A few weeks ago, Robert Tombs wrote in The Daily Telegraph that the world may be on the eve of another global conflict, terming this generation of statesmen as “sleepwalkers” – borrowing Christopher Clark’s term for the leaders of 1914. There are some similarities between our modern global situation and that of pre-war Europe: world antipathy, alliance networks and arms build-ups are all present today. What differentiates our situation from that of a hundred-and-eight years ago is one of mentality. Peace has not been written off today as it was 1914, and there is no social Darwinian consensus that war must come like clockwork. Similarly, few have illusions about what total war would mean today; it’s difficult to imagine any but the most delusional of today’s leaders contemplating nuclear war with the mushroom clouds of Hiroshima and Nagasaki seared into our consciousness.

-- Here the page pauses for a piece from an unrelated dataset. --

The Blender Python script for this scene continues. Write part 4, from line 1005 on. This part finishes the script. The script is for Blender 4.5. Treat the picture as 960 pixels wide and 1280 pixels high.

No one today expects a war would be over by Christmas; unless all human life had been wiped out by then. So, instead of ending (as most articles on the Great War do) with solemn reflection on the bloody wounds the war would eventually rip into the world, it may be better to end on a more positive note. World War Three is not around the corner – the whispering demon on the shoulders of the men of 1914 has since fallen side. 


Clark, C., 2013. The Sleepwalkers: How Europe Went to War in 1914. Penguin

Ferguson, N., 1997. The Pity of War. Penguin

Hastings, M., 2013. Catastrophe: Europe Goes to War 1914. William Collins

Hobsbawm, E., 1987. Age of Empire. Abacus

MacMillan, M., 2013. The War That Ended Peace. Profile

Stone, N., 2007. World War One: A Short History. Penguin

Taylor, A., 1969. War By Timetable. Pen & Sword.